A conversation with Outer Park’s Charles Tobermann and Patrick Noonan

Patrick: I’m still impressed, every time I listen to this one, about Charles’ courage for tackling the slide playing. I’ve been playing all sorts of guitars for over 50 years, and I don’t have the nerve to do that.

Charles: Oh yeah, if somebody had told me a few years ago that I would dare to record a Muddy Waters song, playing slide guitar and singing, I would have said they were crazy. But our reunion cried out for some kind of tribute to this great man who showed us the real blues.

And of course, James and Jason laid down an incredible groove that held us aloft effortlessly. I’d like to believe that Muddy would think we learned his lessons well.

Patrick: We should share our story of bringing Muddy Waters to Springfield.

Charles: Sure, but let me back up a second. It’s kind of an interesting story about this song, how the British Invasion brought the blues from Chicago to Springfield via London.

Patrick: Run with it.

Charles: I can’t remember exactly how we found out about Chicago blues. I think part of it was reading interviews with people like Eric Clapton and Keith Richards in Rolling Stone magazine. Hey, there are these people named Muddy Waters and Howlin’ Wolf and they are right upstate in Chicago! We knew some Stones covers and Cream’s highly electric version of Robert Johnson’s Crossroads. We probably knew about B.B. King after the Cook County Jail album came out in 1971. The Fathers and Sons album with Muddy and Otis Spann and Paul Butterfield and Mike Bloomfield came out in 1969, the same month as Woodstock and the Singleton brothers had a copy and it was often on the turntable. 

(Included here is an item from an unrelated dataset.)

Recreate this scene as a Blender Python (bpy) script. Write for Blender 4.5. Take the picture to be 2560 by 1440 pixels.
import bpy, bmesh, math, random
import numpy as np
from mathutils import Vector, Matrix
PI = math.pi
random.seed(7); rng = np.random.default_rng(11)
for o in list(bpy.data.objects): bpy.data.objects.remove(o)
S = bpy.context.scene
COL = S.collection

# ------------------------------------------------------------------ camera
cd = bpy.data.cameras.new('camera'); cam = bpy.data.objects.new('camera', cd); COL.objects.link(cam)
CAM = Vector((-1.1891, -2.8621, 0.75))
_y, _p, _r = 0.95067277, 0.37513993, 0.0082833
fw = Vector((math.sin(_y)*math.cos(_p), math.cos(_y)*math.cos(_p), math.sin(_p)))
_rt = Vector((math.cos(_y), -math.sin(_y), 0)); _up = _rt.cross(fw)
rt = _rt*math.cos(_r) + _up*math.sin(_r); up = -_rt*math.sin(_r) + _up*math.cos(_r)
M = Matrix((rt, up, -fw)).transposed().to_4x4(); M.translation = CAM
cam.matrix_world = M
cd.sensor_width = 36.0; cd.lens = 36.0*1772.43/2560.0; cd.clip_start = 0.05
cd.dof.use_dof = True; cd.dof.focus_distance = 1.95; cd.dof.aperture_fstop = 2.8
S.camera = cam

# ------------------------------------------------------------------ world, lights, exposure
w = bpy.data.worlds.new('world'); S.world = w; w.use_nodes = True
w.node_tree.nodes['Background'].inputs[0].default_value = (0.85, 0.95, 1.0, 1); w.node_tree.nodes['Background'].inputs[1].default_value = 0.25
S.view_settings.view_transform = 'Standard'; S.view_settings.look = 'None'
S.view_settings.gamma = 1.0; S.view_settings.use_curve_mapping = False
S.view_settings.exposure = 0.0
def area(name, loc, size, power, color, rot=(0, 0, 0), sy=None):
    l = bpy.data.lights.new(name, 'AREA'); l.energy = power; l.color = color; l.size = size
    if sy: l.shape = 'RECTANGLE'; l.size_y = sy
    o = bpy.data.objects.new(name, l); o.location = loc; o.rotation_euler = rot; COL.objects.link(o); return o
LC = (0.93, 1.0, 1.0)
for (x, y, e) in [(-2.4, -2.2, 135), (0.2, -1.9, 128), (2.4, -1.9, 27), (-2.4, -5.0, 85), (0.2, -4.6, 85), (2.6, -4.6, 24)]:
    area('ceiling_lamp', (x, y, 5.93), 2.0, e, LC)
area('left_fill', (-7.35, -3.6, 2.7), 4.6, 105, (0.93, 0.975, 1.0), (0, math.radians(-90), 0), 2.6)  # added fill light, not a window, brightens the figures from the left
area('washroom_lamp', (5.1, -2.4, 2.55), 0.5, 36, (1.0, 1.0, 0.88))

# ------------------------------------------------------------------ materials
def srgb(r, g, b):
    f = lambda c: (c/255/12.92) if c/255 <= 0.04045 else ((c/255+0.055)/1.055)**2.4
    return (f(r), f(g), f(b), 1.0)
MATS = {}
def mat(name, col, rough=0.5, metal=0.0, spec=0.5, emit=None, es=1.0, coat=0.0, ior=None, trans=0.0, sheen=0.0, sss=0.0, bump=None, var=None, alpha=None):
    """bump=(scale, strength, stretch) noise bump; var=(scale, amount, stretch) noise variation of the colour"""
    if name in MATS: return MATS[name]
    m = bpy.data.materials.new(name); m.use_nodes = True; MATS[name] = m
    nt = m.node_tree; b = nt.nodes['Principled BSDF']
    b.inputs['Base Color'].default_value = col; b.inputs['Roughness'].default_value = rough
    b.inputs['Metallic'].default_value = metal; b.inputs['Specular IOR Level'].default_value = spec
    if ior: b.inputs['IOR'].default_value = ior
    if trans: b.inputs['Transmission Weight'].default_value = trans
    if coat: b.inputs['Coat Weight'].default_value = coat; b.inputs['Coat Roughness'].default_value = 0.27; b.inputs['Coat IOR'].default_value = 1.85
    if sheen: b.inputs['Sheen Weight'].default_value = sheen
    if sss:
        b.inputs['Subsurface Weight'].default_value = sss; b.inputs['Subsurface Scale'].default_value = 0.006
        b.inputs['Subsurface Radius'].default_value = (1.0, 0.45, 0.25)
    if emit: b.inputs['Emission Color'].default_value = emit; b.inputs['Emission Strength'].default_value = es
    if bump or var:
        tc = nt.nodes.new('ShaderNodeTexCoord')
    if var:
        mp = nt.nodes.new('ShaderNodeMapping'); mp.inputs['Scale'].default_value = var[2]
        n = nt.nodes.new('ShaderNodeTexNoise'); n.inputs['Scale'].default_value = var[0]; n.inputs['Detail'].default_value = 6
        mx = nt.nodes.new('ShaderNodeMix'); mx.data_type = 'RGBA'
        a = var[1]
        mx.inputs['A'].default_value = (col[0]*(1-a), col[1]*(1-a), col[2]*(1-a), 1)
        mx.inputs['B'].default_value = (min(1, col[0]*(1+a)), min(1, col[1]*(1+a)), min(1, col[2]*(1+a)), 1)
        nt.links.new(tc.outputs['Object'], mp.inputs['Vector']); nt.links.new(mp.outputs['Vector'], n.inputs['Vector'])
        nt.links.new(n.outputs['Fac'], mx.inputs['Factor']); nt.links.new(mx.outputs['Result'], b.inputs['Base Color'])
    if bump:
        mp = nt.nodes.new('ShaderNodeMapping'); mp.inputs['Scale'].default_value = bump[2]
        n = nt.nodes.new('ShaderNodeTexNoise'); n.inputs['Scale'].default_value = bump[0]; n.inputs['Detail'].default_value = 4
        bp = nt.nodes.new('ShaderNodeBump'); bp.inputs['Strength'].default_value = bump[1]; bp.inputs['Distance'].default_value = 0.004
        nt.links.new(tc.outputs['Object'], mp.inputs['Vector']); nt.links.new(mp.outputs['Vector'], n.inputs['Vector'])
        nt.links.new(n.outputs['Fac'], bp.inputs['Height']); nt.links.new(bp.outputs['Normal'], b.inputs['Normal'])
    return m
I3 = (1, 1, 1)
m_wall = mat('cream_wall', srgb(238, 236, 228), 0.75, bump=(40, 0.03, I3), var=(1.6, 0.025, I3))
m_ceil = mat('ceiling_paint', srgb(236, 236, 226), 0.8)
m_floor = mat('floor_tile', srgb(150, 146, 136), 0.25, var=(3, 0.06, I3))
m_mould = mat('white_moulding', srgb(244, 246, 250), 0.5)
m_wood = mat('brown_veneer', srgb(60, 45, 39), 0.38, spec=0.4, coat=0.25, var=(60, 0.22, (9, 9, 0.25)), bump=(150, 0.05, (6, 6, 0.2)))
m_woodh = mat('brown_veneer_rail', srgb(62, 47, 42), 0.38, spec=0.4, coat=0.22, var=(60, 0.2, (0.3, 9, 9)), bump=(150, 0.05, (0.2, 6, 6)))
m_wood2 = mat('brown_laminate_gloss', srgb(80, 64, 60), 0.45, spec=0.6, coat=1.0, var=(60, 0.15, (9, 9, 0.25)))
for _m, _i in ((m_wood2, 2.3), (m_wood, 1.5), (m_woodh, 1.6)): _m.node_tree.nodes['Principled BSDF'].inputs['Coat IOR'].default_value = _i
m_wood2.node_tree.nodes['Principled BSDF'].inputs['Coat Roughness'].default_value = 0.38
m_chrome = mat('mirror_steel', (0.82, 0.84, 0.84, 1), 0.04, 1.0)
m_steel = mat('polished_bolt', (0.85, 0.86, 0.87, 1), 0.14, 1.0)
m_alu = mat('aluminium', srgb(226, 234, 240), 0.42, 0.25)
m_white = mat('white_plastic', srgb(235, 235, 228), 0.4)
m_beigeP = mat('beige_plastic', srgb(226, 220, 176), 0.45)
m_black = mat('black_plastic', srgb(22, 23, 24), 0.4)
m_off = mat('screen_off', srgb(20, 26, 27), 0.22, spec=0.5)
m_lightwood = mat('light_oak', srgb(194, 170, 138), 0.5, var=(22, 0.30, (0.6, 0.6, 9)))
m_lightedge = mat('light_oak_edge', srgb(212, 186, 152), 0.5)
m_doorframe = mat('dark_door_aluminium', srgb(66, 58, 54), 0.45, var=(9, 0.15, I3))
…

Patrick: I remember Fathers and Sons being the first time I made the connection. A naive youth, it took that collaboration for me to open my mind to the possibility that those old blues masters might be cool guys.

Charles: Some of us were in a group called Springfield Youth, Inc., and we managed, against all odds, to convince the others to bring Muddy and his band down from Chicago for a show at the St. Nicholas Hotel ballroom. It was one of those life-changing moments: when you see the truth and the future takes a new turn. It was the first time that we saw the real thing up close and personal. 

Patrick: I wish I could recall how we sold the idea.

Charles: I remember the crowd being divided between black people of our parents’ generation and white teenagers. The description of Muddy’s hotel room/dressing room before the show demands treatment by Scorsese: cards, dice, whiskey, piles of money, a funny smell in the air, and Muddy in a burgundy velour dressing gown with a lady who was almost certainly not Mrs. Waters (Little Geneva) sitting on his lap. Musically what I remember was the incredible authenticity and emotion of Muddy’s voice, and the fact that his band was very large (including Pinetop Perkins on piano, and Bob Margolin on guitar), but nobody played very many notes, and the net effect was like a freight train rolling over you. Sheer blues power!

Patrick: You went to the dressing room? Man, I was way too intimidated by the whole scene to do anything but sit down and shut up and listen to the music at showtime.

Charles: Remember, the band played three tunes to warm up the crowd, and then the harmonica player said, “Start marking time, ladies and gentlemen! And when I say start marking time, that means it’s time to welcome to the stage Muddy ‘Mississippi’ Waters!” And then we were launched into deep blues outer space.

Patrick: The concert was electrifying. Mesmerizing.

Charles: Music industry note: At that time, you paid in cash, $1200 for the show, and Muddy counted it out himself in his room before taking the stage.

A couple of years later some of us went to a blues festival at a union hall in Central Illinois, and we saw Bukka White (the only one of the “first generation” of Delta bluesmen I ever saw), Willie Dixon, Muddy, and B. B. King on the same bill. B.B. was the headliner that day, and after his first song he said, of Muddy: “You know ladies and gentlemen, they call me the King of the Blues. But ladies and gentlemen, you just saw the King of the Blues!”